Que faire de sa peur ? La supporter, puisque rien ni personne ne peut réduire ce qui est ruine en soi et l’« on ne se débarrasse pas si bien de soi ». S’enfermer pour ne plus vivre, au moins provisoirement, l’instabilité du dehors. Le monde n’est alors "visible" que par le biais des images : il est alors suffisamment à distance, et donc sans danger : le "je" oublie alors quelle place il y occupe et ce qu’il est lui-même : « et par instants je ne sais pas d’où je viens, j’aime bien la télécommande, le monde je le choisis tant pis si ça n’est pas vrai à l’instant qu’il défile sous mes yeux […] quel bonheur à la télé tout coule ». Ce retrait, qui s’exprime souvent, permet à bon compte d’être « constamment ailleurs » et de ne retenir du dehors que tout ce qui ne peut blesser et parfois même ce que tous s’accordent à estimer "poétique" : « je regarde la télé / la fenêtre est ouverte / on entend les oiseaux ».
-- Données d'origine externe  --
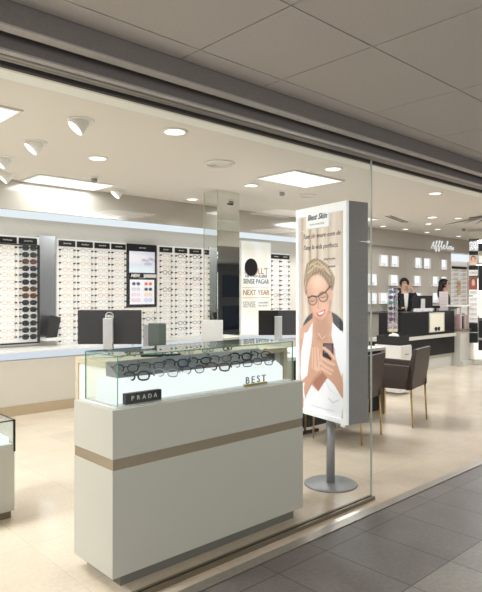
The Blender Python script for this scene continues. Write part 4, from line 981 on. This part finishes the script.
def person(label, loc, rz, la, ra, height=1.0, long_hair=False, shirt=True):
    """local: faces -y, feet at z=0. la/ra = (elbow, wrist) positions"""
    t = thing('person', label, 'person', loc, rz)
    def hand(side, wr, el):
        d = (Vector(wr)-Vector(el)).normalized(); up = Vector((0, 0, 1)) if abs(d.z) < .8 else Vector((0, -1, 0)); s = d.cross(up).normalized(); ch = []
        palm = Vector(wr)+d*.055
        ch.append([('wr'+side, wr, .022), ('pa'+side, tuple(palm), (.030, .018))])
        for k, (off, ln) in enumerate(((-.027, .062), (-.009, .074), (.009, .070), (.027, .056))):
            b = palm+s*off+d*.022
            ch.append([('pa'+side, tuple(palm), .03), ('f%d%s' % (k, side), tuple(b), .0095), ('g%d%s' % (k, side), tuple(b+d*ln*.5+up*-.004), .0085), ('h%d%s' % (k, side), tuple(b+d*ln-up*.014), .007)])
        ch.append([('pa'+side, tuple(palm), .03), ('t0'+side, tuple(palm-s*.034-d*.012), .011), ('t1'+side, tuple(palm-s*.055+d*.022), .009)])
        return ch
    body = [[('pel', (0, 0, .95), (.15, .10)), ('wai', (0, 0, 1.10), (.125, .09)), ('che', (0, .0, 1.28), (.15, .105)), ('nb', (0, .01, 1.43), (.07, .06)), ('nk', (0, 0, 1.50), .05), ('jaw', (0, -.015, 1.57), (.062, .075)), ('hd', (0, .0, 1.635), (.076, .092)), ('cr', (0, .008, 1.70), (.055, .065))]]
    body += [[('jaw', (0, -.015, 1.57), .06), ('chn', (0, -.075, 1.545), .022)], [('hd', (0, 0, 1.635), .07), ('nos', (0, -.098, 1.62), .013)]]
    for s, n, (e, w_) in ((-1, 'L', la), (1, 'R', ra)):
        body.append([('nb', (0, .01, 1.43), .07), ('sh'+n, (s*.165, .0, 1.40), .052), ('el'+n, e, .038), ('wr'+n, w_, .024)]); body += hand(n, w_, e)
        body.append([('pel', (0, 0, .95), .15), ('hp'+n, (s*.09, 0, .88), .085), ('kn'+n, (s*.10, -.01, .48), .055), ('an'+n, (s*.10, .01, .08), .036), ('to'+n, (s*.11, -.13, .035), .032)])
    skinned('body', body, M['skin'], t)
    jk = [[('pel', (0, 0, .93), (.175, .125)), ('wai', (0, 0, 1.10), (.145, .11)), ('che', (0, .0, 1.28), (.17, .125)), ('nb', (0, .015, 1.41), (.09, .075))]]
    for s, n, (e, w_) in ((-1, 'L', la), (1, 'R', ra)):
        wv = Vector(e).lerp(Vector(w_), .88); jk.append([('nb', (0, .015, 1.41), .09), ('sh'+n, (s*.165, .0, 1.395), .066), ('el'+n, e, .052), ('cu'+n, tuple(wv), .038)])
    skinned('jacket', jk, M['suit'], t)
    tr = []
    for s, n in ((-1, 'L'), (1, 'R')): tr.append([('pel', (0, 0, .95), (.165, .115)), ('hp'+n, (s*.09, 0, .86), .10), ('kn'+n, (s*.10, -.01, .48), .07), ('an'+n, (s*.10, .01, .09), .055)])
    skinned('trousers', tr, M['suit'], t)
    for s in (-1, 1):
        bm = NB(); prism(bm, [(s*.055, -.17), (s*.155, -.17), (s*.155, .06), (s*.055, .06)], 'z', 0, .06); obj('shoe', bm, M['black'], t, .015)
    if shirt:
        bm = NB(); prism(bm, [(-.045, 1.44), (.045, 1.44), (.03, 1.2), (.0, 1.08), (-.03, 1.2)], 'y', -.145, -.11); obj('shirt_front', bm, M['shirt'], t, .01)
    bm = NB(); bmesh.ops.create_icosphere(bm, subdivisions=4, radius=1)
    for v in bm.verts:
        x, y, z = v.co; fr = max(0, -y)
        v.co = Vector((x*.094, .02+y*.112, 1.655+z*.108))
        if y < -.25 and z < .45: v.co.y = .02-.028-.02*(z+1)
        if y < -.1 and z < .2: v.co.x *= 1.02
    obj('hair', bm, M['hair'], t)
    if long_hair:
        skinned('hair_tail', [[('a', (0, .06, 1.68), (.085, .06)), ('b', (0, .09, 1.58), (.10, .055)), ('c', (0, .11, 1.46), (.10, .05)), ('d', (0, .12, 1.34), (.07, .03))]], M['hair'], t)
    for s in (-1, 1):
        bm = NB(); bmesh.ops.create_icosphere(bm, subdivisions=2, radius=.011); bmesh.ops.translate(bm, verts=bm.verts[:], vec=(s*.031, -.084, 1.642)); obj('eye', bm, M['black'], t)
        bm = NB(); box(bm, s*.031-.02, s*.031+.02, -.097, -.082, 1.662, 1.669); obj('eyebrow', bm, M['hair'], t)
        bm = NB(); bmesh.ops.create_icosphere(bm, subdivisions=2, radius=.024)
        for v in bm.verts: v.co.x *= .4; v.co.y *= .6; v.co += Vector((s*.083, .005, 1.62))
        obj('ear', bm, M['skin'], t)
    bm = NB(); bmesh.ops.create_icosphere(bm, subdivisions=2, radius=.02)
    for v in bm.verts: v.co.x *= 1.1; v.co.y *= .5; v.co.z *= .35; v.co += Vector((0, -.088, 1.578))
    obj('mouth', bm, M['lip'], t)
    return t
p1 = person('person in dark jacket and white shirt behind reception desk, hand raised to the ear', (10.39, 6.30, 0), R(-43), ((-.24, -.04, 1.12), (-.13, -.24, 1.15)), ((.27, -.10, 1.24), (.135, -.12, 1.50)))
p2 = person('dark-haired woman in black turned sideways behind the right end of reception desk', (11.72, 6.13, 0), R(38), ((-.23, -.03, 1.13), (-.18, -.26, 1.16)), ((.23, -.05, 1.13), (.17, -.27, 1.16)), long_hair=True, shirt=False)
Il y a chez Ludovic Degroote une manière tranquille de reprendre les motifs du lyrisme et d’aller à côté, du côté du politique, « j’essaie de m’en sortir / nous n’avons pas la chance de vivre au darfour » ; manière affirmée dans une esquisse d’"art poétique" sans concession. Parce que la poésie n’a pas à se limiter à la seule évidente subjectivité (Ah Frappe-toi le cœur, c’est là qu’est le génie), qu’elle n’a pas de thèmes privilégiés. Pourquoi pas les pieds plutôt que la douleur amoureuse ou les petits oiseaux ?
j’ai envie d’une bière
voilà de la poésie prise au vif
58% de français se plaignent de la poésie contemporaine leurs attentes ne sont pas satisfaites, ils pensaient que ce serait autre chose, ils ont déjà tant de mal, c’est inutile d’en rajouter, ils croient qu’on le fait exprès
Voilà bien une autre façon d’en rajouter… Rien de plus immédiatement lisible et bien éloigné de ce qui est rangé, classé, étiqueté dans la case "poésie". Ce qui est écrit repose bien sur une expérience du monde sans emprunter les formes répertoriées, mais avance « par petits bouts sans suivi de rien ». L’écriture n’est pas moyen de guérir de la difficulté d’être là, et évacuer la poésie-pansement, comme la poésie-décorative, est travail de salubrité publique, revigorant pour le lecteur.
j’aimerais bien pouvoir écrire que le petit pansement c’est l’écriture ou que l’écriture en ôtant le pansement met le monde à nu plaie du monde plaie de soi écrire quelque chose active son petit symbole et apporte sa grandeur au poème j’aimerais bien écrire une petite obscurité populaire en achevant le torrent oh raim du peuple libre incendie le froid chambranle des montagnes
mais j’en reste à la vie qui nous ronge
Le début des pieds est suivi d’un ensemble de poèmes titré Ventre. Les poèmes sont composés cette fois de vers très courts, avec parfois jeux d’assonances et allitérations (« langue gavée gangue », « rien rot mot air mort », « mots hachés hachis ») et une syntaxe brisée, les éléments de la phrase juxtaposés ou la phrase inachevée. On pense parfois aux derniers textes de Samuel Beckett ; par exemple : « durer pour durer / encore un peu même si / peu qui quand même /avant drap ongles et chapelet blancs / », etc. Comme s’il était difficile, voire impossible de dire ce qui importe, le manque, la solitude, la perte, la fin, comme s’il fallait le ressassement pour que le vide de toute vie soit perçu — « et partout des mots / qui cherchent leur silence ».
Ludovic Degroote, Le début des pieds, suivi de Ventre, éditions Unes, 2023, 128 p., 21 €. Cette recension a été publiée par Sitaudis le 14 octobre 2023.